O trabalho "Memória da Paisagem do Largo da Batata", que ficará exposto permanentemente no Sesc Pinheiros a partir do próximo domingo, 15/8 é isso, o registro do tempo que passa. "Meu trabalho tem a ver com a memória. A memória urbana. Parece que a gente não liga para o que fazem com a nossa cidade. Ninguém acha que é dono, ninguém se apropria dela. Então, quando eu desenho, quero que essas imagens sejam impulsionadoras de uma reflexão _em duplo sentido mesmo. Porque o reflexo de nossa imagem é também nossa história, mas é preciso também investigar para onde queremos ir."

Carla tinha de estar ali no máximo às 6h da manhã, antes que o trânsito local, principalmente de ônibus, cortassem a "paisagem".

As faixas e exteriores dos prédios eram feitos nesse início da manhã.
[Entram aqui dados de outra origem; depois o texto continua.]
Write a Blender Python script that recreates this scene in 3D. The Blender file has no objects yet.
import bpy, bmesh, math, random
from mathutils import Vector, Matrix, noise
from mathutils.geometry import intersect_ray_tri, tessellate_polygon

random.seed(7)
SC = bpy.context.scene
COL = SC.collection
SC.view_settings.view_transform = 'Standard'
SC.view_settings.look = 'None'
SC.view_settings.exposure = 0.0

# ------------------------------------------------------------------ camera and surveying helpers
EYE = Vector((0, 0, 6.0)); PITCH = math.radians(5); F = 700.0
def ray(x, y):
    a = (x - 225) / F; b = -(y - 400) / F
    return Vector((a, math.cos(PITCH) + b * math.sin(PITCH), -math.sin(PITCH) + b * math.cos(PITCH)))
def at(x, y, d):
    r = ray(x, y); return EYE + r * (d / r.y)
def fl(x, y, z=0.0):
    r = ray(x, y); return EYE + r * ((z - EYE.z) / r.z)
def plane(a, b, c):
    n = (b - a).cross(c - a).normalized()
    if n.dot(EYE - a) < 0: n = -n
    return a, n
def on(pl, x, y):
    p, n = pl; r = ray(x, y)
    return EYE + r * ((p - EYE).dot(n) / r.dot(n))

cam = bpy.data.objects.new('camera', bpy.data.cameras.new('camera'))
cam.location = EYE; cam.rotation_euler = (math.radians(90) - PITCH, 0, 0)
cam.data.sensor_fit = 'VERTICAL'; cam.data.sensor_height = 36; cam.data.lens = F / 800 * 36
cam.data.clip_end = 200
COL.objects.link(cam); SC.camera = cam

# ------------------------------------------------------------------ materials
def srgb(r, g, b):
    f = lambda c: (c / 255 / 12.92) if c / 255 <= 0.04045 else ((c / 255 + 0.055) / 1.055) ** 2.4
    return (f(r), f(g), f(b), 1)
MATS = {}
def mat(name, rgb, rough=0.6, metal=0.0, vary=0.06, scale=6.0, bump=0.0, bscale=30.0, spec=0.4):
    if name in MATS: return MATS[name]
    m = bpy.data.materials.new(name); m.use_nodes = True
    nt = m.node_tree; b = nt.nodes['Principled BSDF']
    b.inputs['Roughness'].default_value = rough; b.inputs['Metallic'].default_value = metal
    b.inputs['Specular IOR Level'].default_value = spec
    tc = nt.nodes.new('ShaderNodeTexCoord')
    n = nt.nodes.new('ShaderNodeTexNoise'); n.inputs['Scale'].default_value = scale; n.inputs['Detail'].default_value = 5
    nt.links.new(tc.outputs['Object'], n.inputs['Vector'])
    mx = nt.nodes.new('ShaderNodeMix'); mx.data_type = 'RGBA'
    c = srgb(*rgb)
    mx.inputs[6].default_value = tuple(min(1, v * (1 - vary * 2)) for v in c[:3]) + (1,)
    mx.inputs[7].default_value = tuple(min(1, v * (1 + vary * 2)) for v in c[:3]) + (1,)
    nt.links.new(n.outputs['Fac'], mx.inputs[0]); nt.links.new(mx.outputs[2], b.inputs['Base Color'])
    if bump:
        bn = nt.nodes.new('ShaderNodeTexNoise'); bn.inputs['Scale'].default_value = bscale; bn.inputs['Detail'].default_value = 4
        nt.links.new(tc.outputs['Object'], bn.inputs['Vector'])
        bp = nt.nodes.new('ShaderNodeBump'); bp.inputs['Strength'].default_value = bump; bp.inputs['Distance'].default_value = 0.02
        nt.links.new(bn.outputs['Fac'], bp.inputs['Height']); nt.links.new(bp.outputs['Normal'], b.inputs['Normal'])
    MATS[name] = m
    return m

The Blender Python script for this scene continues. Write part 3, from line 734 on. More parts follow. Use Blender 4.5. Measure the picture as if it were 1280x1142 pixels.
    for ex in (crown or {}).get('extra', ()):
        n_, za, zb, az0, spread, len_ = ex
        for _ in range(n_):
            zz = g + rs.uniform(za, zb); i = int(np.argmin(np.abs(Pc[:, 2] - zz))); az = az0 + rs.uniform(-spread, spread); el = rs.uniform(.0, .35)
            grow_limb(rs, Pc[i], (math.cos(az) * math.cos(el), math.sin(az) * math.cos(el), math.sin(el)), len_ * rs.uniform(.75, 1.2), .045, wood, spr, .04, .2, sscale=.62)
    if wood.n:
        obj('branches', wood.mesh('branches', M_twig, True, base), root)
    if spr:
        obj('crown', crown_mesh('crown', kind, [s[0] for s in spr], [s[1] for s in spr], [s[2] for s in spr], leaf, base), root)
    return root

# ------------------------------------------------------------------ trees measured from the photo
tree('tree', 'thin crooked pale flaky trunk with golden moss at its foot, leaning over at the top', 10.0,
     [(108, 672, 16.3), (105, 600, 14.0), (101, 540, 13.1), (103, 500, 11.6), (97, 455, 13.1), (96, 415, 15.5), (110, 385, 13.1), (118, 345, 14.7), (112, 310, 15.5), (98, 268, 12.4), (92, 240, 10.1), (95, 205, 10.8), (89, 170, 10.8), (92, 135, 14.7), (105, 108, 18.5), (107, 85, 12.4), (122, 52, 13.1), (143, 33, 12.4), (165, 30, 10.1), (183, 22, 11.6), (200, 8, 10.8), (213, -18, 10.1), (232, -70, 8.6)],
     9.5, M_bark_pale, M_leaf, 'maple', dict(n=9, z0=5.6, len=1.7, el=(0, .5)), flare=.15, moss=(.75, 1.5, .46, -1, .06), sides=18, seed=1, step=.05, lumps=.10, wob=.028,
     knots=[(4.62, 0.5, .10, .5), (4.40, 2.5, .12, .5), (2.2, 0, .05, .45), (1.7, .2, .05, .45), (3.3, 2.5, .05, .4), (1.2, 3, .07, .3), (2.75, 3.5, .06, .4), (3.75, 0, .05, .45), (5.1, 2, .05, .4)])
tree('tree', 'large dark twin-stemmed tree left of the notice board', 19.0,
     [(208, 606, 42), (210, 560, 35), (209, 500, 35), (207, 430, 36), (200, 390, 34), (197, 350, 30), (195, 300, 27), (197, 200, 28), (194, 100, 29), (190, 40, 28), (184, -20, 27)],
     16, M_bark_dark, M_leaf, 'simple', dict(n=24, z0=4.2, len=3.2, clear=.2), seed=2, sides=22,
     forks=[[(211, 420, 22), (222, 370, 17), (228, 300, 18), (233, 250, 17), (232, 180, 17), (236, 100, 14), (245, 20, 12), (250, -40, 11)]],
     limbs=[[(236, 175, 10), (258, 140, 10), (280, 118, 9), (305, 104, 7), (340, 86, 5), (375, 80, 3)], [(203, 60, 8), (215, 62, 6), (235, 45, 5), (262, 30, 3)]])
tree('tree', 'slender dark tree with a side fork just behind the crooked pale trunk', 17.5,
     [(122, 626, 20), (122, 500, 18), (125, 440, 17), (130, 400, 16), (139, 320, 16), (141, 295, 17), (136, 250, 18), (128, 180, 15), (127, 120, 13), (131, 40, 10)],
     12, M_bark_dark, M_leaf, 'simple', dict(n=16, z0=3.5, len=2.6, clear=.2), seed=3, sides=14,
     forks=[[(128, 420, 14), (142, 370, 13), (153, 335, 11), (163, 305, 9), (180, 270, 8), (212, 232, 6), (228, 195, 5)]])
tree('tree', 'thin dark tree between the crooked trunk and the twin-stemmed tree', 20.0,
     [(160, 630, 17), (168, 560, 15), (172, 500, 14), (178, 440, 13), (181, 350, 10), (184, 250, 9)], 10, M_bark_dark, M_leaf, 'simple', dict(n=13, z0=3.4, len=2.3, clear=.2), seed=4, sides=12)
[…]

Para o registro dos interiores e dos detalhes dos comércios, Carla tinha de esperá-los abrir.

"Desenhar é praticamente uma instalação. Você tem de se fixar num lugar. E quando se fixa, começa a interagir com seu entorno. Cria vínculos. As pessoas param para falar com você, são seduzidas pelo desenho. Há uma troca. Você também acaba ocupando um espaço."

Carla diz que acabou trocando histórias, cumprimentos e até cartões de visita com os habitantes da região.

"O desenho permite esse registro vertical, com profundidade, da imagem. Eu tenho todas as histórias registradas ali, nas cores dos prédios (são todas reais!), nas portas e janelas entreabertas, no lustre que a costureira herdou de seu avô russo, nos pedaços de sapato pendurados em varais no fundo do comércio... Uma bibliotecária me contou a história de uma fábrica, a King Bijoux, cujo prédio está lá até hoje, intacto. Me disse que o prédio onde ficam tem aquelas janelas grandes, até o chão, porque têm porão. E há muitos anos, quando eles estavam no auge, na época das chuvas, a inundação que entrava pelas janelas trazia em suas águas, no refluxo, as miçangas guardadas no estoque. Todas as crianças do bairro sabiam disso, e vinham recolhê-las quando as chuvas paravam. Não é uma história bonita?"

Segundo a arquiteta, o trabalho tem a licença poética de, algumas vezes, reunir referências ou detalhes em um só desenho. Mais importante que o registro de uma fachada em todos os seus minuciosos detalhes, como faz a fotografia, Carla acredita que seu desenho tinha de "resumir Pinheiros". Para contar melhor uma história, diz.

"O comércio de Pinheiros é um comércio de miudezas, onde o artesão de ofício predomina. Achei uma sapataria que faz calçado sob medida, a pedido do cliente, e uma tabacaria, que ainda tem fumo de corda. Encontrei também muitas balanças de peso. Acho que elas são um símbolo das décadas de auge da atividade mercantil da região, quando os preços das mercadorias eram determinados em função de quanto pesavam."

Mas todo esse investimento em eternizar a beleza e a história de uma arquitetura e de uma região prevê seu final. Carla Caffé sabe, e diz ter intencionalmente transmitido isso em seus desenhos, que a região tem seus dias contados.

"Acho que daqui a não mais que cinco anos essas construções de dois andares, essa arquitetura vai ter desaparecido e dado lugar aos arranha-céus. Por isso meu trabalho sobre Pinheiros tem esse jeito de faraoeste. Foi uma fronteira desbravada pelos imigrantes que chegaram ali, que vai ser substituída pelos símbolos da cidade contemporânea."

E apesar de Carla não incluir as pessoas na "paisagem" de seus desenhos, elas estão sempre presentes, de alguma forma. A arquiteta sente isso também nessa mudança por que passa o bairro de Pinheiros. "O mais triste é que as pessoas que estão ocupando essas construções, algumas há mais de 60 anos, sabem que estão sendo expulsas."